In information theory we would term the global temperature anomaly products: a loss of information; we loose a lot to gain a little. That 'gain', having little intrinsic scientific value, lies mainly in the message department: clear, simple and visual. Waging an information war with as little information as possible is ironically the sign and predicament of 'the information age' - which started long before the 1980'es: back then it was termed propaganda.

Probability theory will tell you that rolling a die should result in one particular side showing face up every 1 in 6 rolls. However, anyone who actually rolls dice on a regular basis will know, that real dice do not conform to this theoretical prescription. Does that make probability theory useless? No, but you sure as hell better understand its limitation (it's an abstraction) before you walk into a casino with your life savings. Or in the case of the western world: the money you borrowed in China.

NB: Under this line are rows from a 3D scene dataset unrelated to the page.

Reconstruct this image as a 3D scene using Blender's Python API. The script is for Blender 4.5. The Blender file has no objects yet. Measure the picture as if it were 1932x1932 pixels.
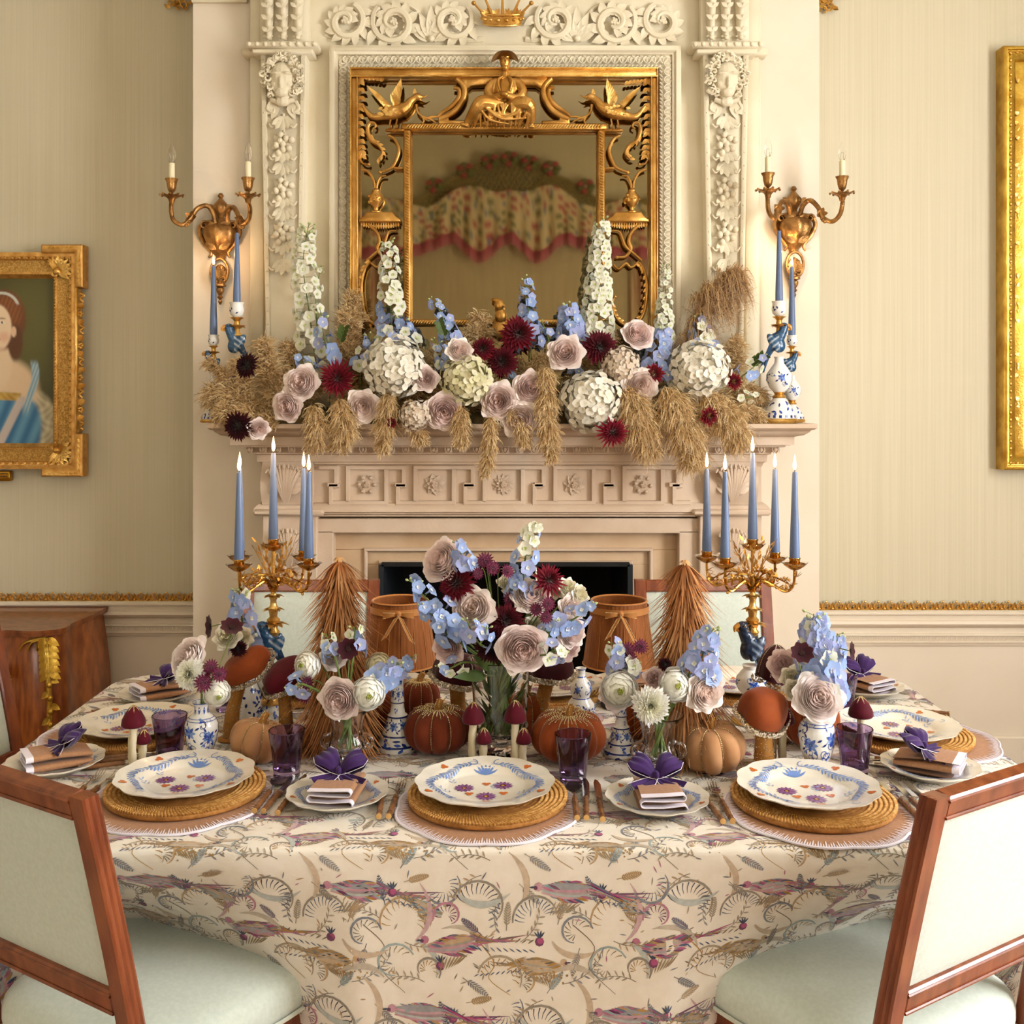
import bpy, bmesh, math, random
import numpy as np
from mathutils import Vector, Matrix, Euler
R = random.Random(7)
PI = math.pi
sc = bpy.context.scene
COL = sc.collection

# ---------------------------------------------------------------- camera
EYE = 1.62; FPX = 2000.0; CXP = 955.0; HZP = 750.0      # eye height, focal length, vanishing point (px of 1932)
cam_d = bpy.data.cameras.new('camera'); cam = bpy.data.objects.new('camera', cam_d); COL.objects.link(cam)
cam.location = (0, 0, EYE); cam.rotation_euler = (PI/2, 0, 0)
cam_d.sensor_width = 36; cam_d.lens = 36*FPX/1932
cam_d.shift_x = (966-CXP)/1932; cam_d.shift_y = -(966-HZP)/1932
cam_d.clip_start = 0.02; cam_d.clip_end = 60
sc.camera = cam

# ---------------------------------------------------------------- world, daylight, exposure
w = bpy.data.worlds.new('sky'); sc.world = w; w.use_nodes = True
w.node_tree.nodes['Background'].inputs[0].default_value = (0.75, 0.86, 1.0, 1)
w.node_tree.nodes['Background'].inputs[1].default_value = 1.0
def window_light(name, loc, rot, sx, sy, power, col):
    d = bpy.data.lights.new(name, 'AREA'); d.shape = 'RECTANGLE'; d.size = sx; d.size_y = sy; d.energy = power; d.color = col
    o = bpy.data.objects.new(name, d); COL.objects.link(o); o.location = loc; o.rotation_euler = rot
window_light('daylight_rear_a', (-2.55, -2.52, 2.1), (PI/2, 0, PI), 1.2, 2.5, 150, (1.0, 0.98, 0.955))
window_light('daylight_rear_b', (2.55, -2.52, 2.1), (PI/2, 0, PI), 1.2, 2.5, 165, (1.0, 0.99, 0.975))
window_light('daylight_side', (3.52, 1.25, 2.15), (0, PI/2, 0), 2.5, 1.5, 150, (1.0, 0.99, 0.98))
sc.view_settings.view_transform = 'Standard'; sc.view_settings.look = 'None'
sc.view_settings.exposure = 0.58; sc.view_settings.gamma = 1.0; sc.view_settings.use_curve_mapping = False

cy = sc.cycles; cy.max_bounces = 8; cy.diffuse_bounces = 3; cy.glossy_bounces = 3; cy.transmission_bounces = 8; cy.transparent_max_bounces = 4; cy.caustics_reflective = False; cy.adaptive_threshold = 0.035

# ---------------------------------------------------------------- helpers
def lin(c): return c/12.92 if c <= 0.04045 else ((c+0.055)/1.055)**2.4
def C(h):
    h = h.lstrip('#'); return tuple(lin(int(h[i:i+2], 16)/255) for i in (0, 2, 4))
def P(px, py, Y): return Vector(((px-CXP)/FPX*Y, Y, EYE-(py-HZP)/FPX*Y))
TZ = 0.76
def T(px, py, z=TZ):
    Y = (EYE-z)*FPX/(py-HZP); return Vector(((px-CXP)/FPX*Y, Y, z))

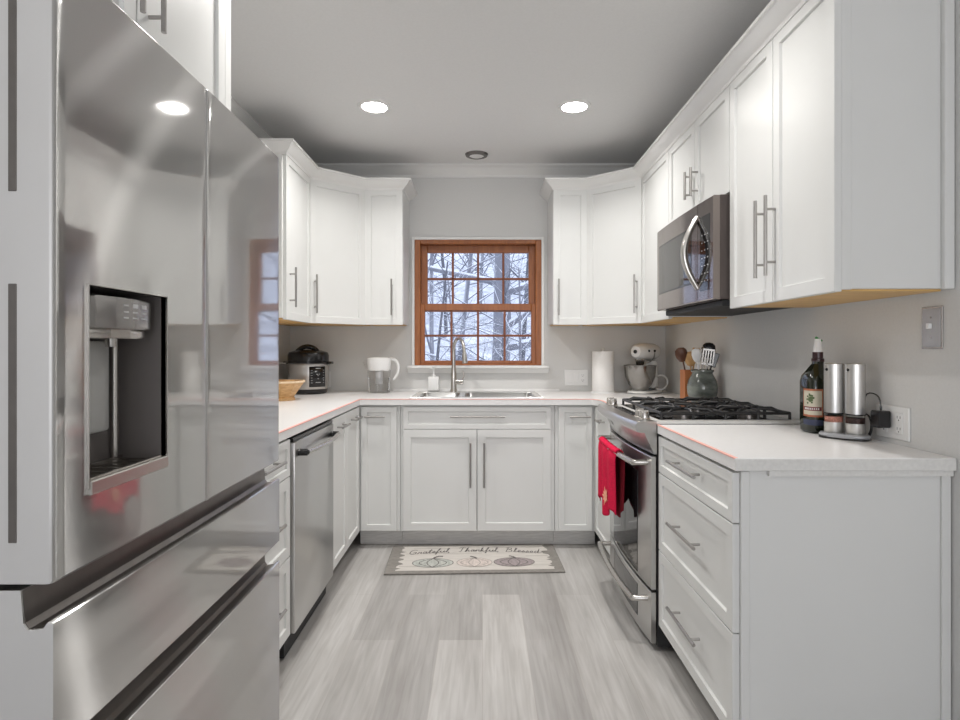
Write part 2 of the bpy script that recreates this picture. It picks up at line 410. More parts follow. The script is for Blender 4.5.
def corner_upper(label, sx):
    """diagonal corner cabinet; sx=+1 right corner, -1 left corner"""
    xw = XR-.002 if sx > 0 else XL+.002; xf = 1.0 if sx > 0 else -1.085; xb = .700 if sx > 0 else -.787
    yb = YB-.002
    poly = [(xf, 3.622), (xw, 3.622), (xw, yb), (xb, yb), (xb, 3.885)]
    t = thing('upper_cabinet', (xf, 3.9, UB), label, 'cabinet')
    MB().prism(poly, UB+.003, UT).build('body', WHITE, t)
    underside(t, [(xf+sx*.005, 3.65), (xw-sx*.01, 3.65), (xw-sx*.01, yb-.01), (xb+sx*.015, yb-.01), (xb+sx*.015, 3.89)])
    a = Vector((xb, 3.885)); c = Vector((xf, 3.622))
    if sx < 0: a, c = c, a
    u = (c-a); L = u.length; u.normalize(); n = Vector((u.y, -u.x))
    M = frame((a.x, a.y, 0), (u.x, u.y, 0), (n.x, n.y, 0))
    d = shaker(t, M, .006, L-.006, UB-.006, DT)
    pull(d, M, (L-.035) if sx > 0 else .035, 1.56, .24)
    return t
corner_upper('white diagonal corner upper cabinet above the stand mixer', 1)
corner_upper('white diagonal corner upper cabinet above the multi-cooker', -1)
FB = face_back(3.885)
t = upper_box('narrow white upper cabinet just right of the window', .468, .698, 3.885, YB-.002)
d = shaker(t, FB, .470, .696, UB-.006, DT); pull(d, FB, .503, 1.56, .24)
t = upper_box('narrow white upper cabinet just left of the window', -.785, -.528, 3.885, YB-.002)
d = shaker(t, FB, -.783, -.530, UB-.006, DT); pull(d, FB, -.600, 1.56, .24)
LX = -1.085; FL = face_left(LX)
t = upper_box('white upper cabinet on the left wall just past the refrigerator', XL+.002, LX, 3.155, 3.62)
d = shaker(t, FL, 3.168, 3.615, UB-.006, DT); pull(d, FL, 3.225, 1.56, .22)
d['label'] = 'door seen edge-on'
# cabinet crowns
CC = [(-.012, DT-.006), (.004, DT-.006), (.008, DT+.006), (.03, DT+.022), (.05, DT+.046), (.058, DT+.048), (.058, DT+.060), (-.012, DT+.060)]
o = MB().sweep([(XR-.002, 1.63), (.985, 1.63), (.985, 3.614), (.692, 3.865), (.468, 3.865), (.468, YB-.002)], CC).build('crown_moulding', TRIM)
tag(recenter(o), 'white crown moulding along the tops of the right-hand upper cabinets', 'moulding')
o = MB().sweep([(-.528, YB-.002), (-.528, 3.865), (-.787, 3.865), (-1.065, 3.614), (-1.065, 3.155), (XL+.002, 3.155)], CC).build('crown_moulding', TRIM)
tag(recenter(o), 'white crown moulding along the tops of the left corner upper cabinets', 'moulding')
# cabinet over the refrigerator
t = thing('upper_cabinet', (-1.06, 1.27, 1.80), 'white two-door cabinet above the refrigerator, at the top left', 'cabinet')
MB().box(XL+.002, -.77, .78, 1.745, 1.80, 2.30, .002).build('body', WHITE, t)
FF = face_left(-.77)
d = shaker(t, FF, .80, 1.263, 1.815, 2.28); pull(d, FF, 1.232, 2.03, .2)
d = shaker(t, FF, 1.267, 1.70, 1.815, 2.28); pull(d, FF, 1.312, 2.03, .2)
MB().box(-.77, -.752, 1.703, 1.745, 1.80, 2.30, .002).build('stile', WHITE, t)

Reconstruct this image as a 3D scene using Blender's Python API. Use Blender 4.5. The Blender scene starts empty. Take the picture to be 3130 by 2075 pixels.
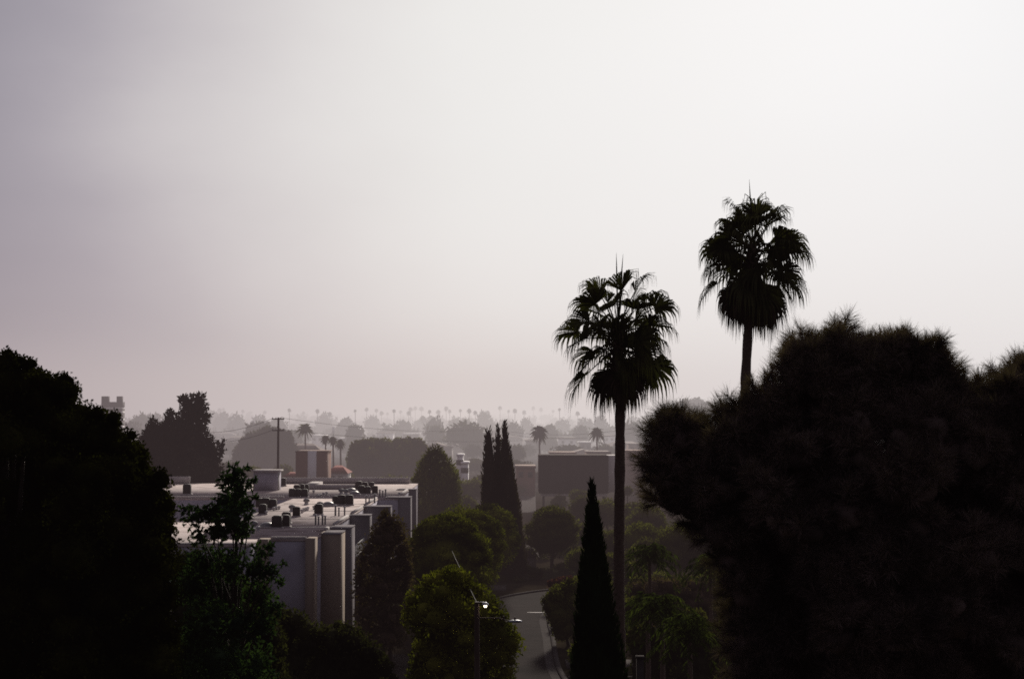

As an aside, the psycological analysis is equally damning: The prophets of doom are vastly more interested in the moral implications than in the scientific ones: When you need to control someone - any righteuos preacher will know this - there's no greater enemy than knowledge and no more effective a tool than guild, which entails the need for payment and sacrifice in order to evade almighty wrath. Organized religion has preyed upon this (insecure) human need for absolution throughout history - it's the precursor of all psycologically incarnated power.

For all our rational and scientific aspirations we fail these concepts misserably: had we any other prospect we would humbly admit to our innermost desires and walk into this religious trap at the very least with our eyes open. But that would spoil the emmotional effect, and we would then emmidiately start looking for a substitute outlet: how to build yet another virtual pyramid on the backs of the poor, while enscribing those scientific tombs with monumental 'rationalisations' concerning our good will towards men - and our oh so selfless desire to save them from themselves.